All of the lines below are to be printed again exactly; images are excluded from the output.

--- START OF COLLECTED MATERIAL ---

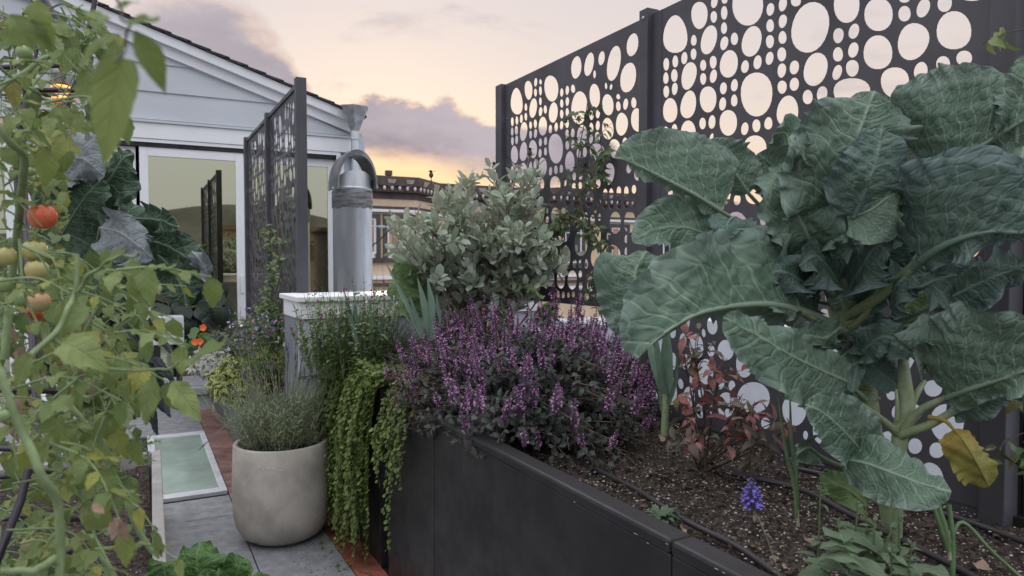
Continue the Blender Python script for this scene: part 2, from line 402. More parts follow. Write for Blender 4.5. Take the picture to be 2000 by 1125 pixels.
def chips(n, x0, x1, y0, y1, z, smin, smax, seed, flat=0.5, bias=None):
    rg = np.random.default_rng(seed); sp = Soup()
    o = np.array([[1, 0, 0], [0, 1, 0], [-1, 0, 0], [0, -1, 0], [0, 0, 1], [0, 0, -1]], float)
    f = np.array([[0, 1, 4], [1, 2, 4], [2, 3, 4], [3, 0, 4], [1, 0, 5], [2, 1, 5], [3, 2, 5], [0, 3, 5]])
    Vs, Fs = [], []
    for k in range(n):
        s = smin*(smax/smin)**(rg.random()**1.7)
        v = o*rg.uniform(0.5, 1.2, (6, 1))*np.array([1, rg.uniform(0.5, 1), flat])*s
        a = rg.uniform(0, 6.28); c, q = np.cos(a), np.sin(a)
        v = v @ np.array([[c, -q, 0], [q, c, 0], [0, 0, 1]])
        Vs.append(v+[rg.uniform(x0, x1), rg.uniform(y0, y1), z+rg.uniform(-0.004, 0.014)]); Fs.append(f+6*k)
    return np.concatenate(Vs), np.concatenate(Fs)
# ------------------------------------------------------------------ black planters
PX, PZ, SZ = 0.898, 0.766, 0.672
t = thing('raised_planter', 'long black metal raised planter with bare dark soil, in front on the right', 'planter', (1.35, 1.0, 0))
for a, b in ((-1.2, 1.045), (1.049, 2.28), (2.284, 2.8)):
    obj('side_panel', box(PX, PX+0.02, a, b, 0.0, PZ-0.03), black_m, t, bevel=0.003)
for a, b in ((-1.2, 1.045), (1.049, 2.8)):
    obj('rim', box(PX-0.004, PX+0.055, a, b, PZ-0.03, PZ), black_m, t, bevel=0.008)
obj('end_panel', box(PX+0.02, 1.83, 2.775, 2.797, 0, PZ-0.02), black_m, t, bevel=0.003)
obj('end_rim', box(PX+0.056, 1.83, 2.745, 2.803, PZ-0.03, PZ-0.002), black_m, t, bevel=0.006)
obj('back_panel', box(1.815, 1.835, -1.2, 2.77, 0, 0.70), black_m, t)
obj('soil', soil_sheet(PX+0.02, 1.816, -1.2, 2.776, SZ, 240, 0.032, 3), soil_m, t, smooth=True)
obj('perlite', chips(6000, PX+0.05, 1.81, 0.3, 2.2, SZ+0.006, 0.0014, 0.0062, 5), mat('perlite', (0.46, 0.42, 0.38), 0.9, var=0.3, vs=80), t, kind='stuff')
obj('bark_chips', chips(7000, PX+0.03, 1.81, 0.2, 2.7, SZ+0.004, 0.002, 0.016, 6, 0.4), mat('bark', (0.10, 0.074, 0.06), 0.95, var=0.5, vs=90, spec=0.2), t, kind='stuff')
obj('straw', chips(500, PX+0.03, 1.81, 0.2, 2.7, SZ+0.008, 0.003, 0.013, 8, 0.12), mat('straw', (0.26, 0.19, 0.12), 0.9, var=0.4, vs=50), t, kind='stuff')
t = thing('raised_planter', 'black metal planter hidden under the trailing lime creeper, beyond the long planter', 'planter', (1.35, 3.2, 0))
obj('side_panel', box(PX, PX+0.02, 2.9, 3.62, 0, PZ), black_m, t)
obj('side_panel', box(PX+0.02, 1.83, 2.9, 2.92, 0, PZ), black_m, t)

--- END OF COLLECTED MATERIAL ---

#### [RESPONSE]
Continue the Blender Python script for this scene: part 2, from line 402. More parts follow. Write for Blender 4.5. Take the picture to be 2000 by 1125 pixels.
def chips(n, x0, x1, y0, y1, z, smin, smax, seed, flat=0.5, bias=None):
    rg = np.random.default_rng(seed); sp = Soup()
    o = np.array([[1, 0, 0], [0, 1, 0], [-1, 0, 0], [0, -1, 0], [0, 0, 1], [0, 0, -1]], float)
    f = np.array([[0, 1, 4], [1, 2, 4], [2, 3, 4], [3, 0, 4], [1, 0, 5], [2, 1, 5], [3, 2, 5], [0, 3, 5]])
    Vs, Fs = [], []
    for k in range(n):
        s = smin*(smax/smin)**(rg.random()**1.7)
        v = o*rg.uniform(0.5, 1.2, (6, 1))*np.array([1, rg.uniform(0.5, 1), flat])*s
        a = rg.uniform(0, 6.28); c, q = np.cos(a), np.sin(a)
        v = v @ np.array([[c, -q, 0], [q, c, 0], [0, 0, 1]])
        Vs.append(v+[rg.uniform(x0, x1), rg.uniform(y0, y1), z+rg.uniform(-0.004, 0.014)]); Fs.append(f+6*k)
    return np.concatenate(Vs), np.concatenate(Fs)
# ------------------------------------------------------------------ black planters
PX, PZ, SZ = 0.898, 0.766, 0.672
t = thing('raised_planter', 'long black metal raised planter with bare dark soil, in front on the right', 'planter', (1.35, 1.0, 0))
for a, b in ((-1.2, 1.045), (1.049, 2.28), (2.284, 2.8)):
    obj('side_panel', box(PX, PX+0.02, a, b, 0.0, PZ-0.03), black_m, t, bevel=0.003)
for a, b in ((-1.2, 1.045), (1.049, 2.8)):
    obj('rim', box(PX-0.004, PX+0.055, a, b, PZ-0.03, PZ), black_m, t, bevel=0.008)
obj('end_panel', box(PX+0.02, 1.83, 2.775, 2.797, 0, PZ-0.02), black_m, t, bevel=0.003)
obj('end_rim', box(PX+0.056, 1.83, 2.745, 2.803, PZ-0.03, PZ-0.002), black_m, t, bevel=0.006)
obj('back_panel', box(1.815, 1.835, -1.2, 2.77, 0, 0.70), black_m, t)
obj('soil', soil_sheet(PX+0.02, 1.816, -1.2, 2.776, SZ, 240, 0.032, 3), soil_m, t, smooth=True)
obj('perlite', chips(6000, PX+0.05, 1.81, 0.3, 2.2, SZ+0.006, 0.0014, 0.0062, 5), mat('perlite', (0.46, 0.42, 0.38), 0.9, var=0.3, vs=80), t, kind='stuff')
obj('bark_chips', chips(7000, PX+0.03, 1.81, 0.2, 2.7, SZ+0.004, 0.002, 0.016, 6, 0.4), mat('bark', (0.10, 0.074, 0.06), 0.95, var=0.5, vs=90, spec=0.2), t, kind='stuff')
obj('straw', chips(500, PX+0.03, 1.81, 0.2, 2.7, SZ+0.008, 0.003, 0.013, 8, 0.12), mat('straw', (0.26, 0.19, 0.12), 0.9, var=0.4, vs=50), t, kind='stuff')
t = thing('raised_planter', 'black metal planter hidden under the trailing lime creeper, beyond the long planter', 'planter', (1.35, 3.2, 0))
obj('side_panel', box(PX, PX+0.02, 2.9, 3.62, 0, PZ), black_m, t)
obj('side_panel', box(PX+0.02, 1.83, 2.9, 2.92, 0, PZ), black_m, t)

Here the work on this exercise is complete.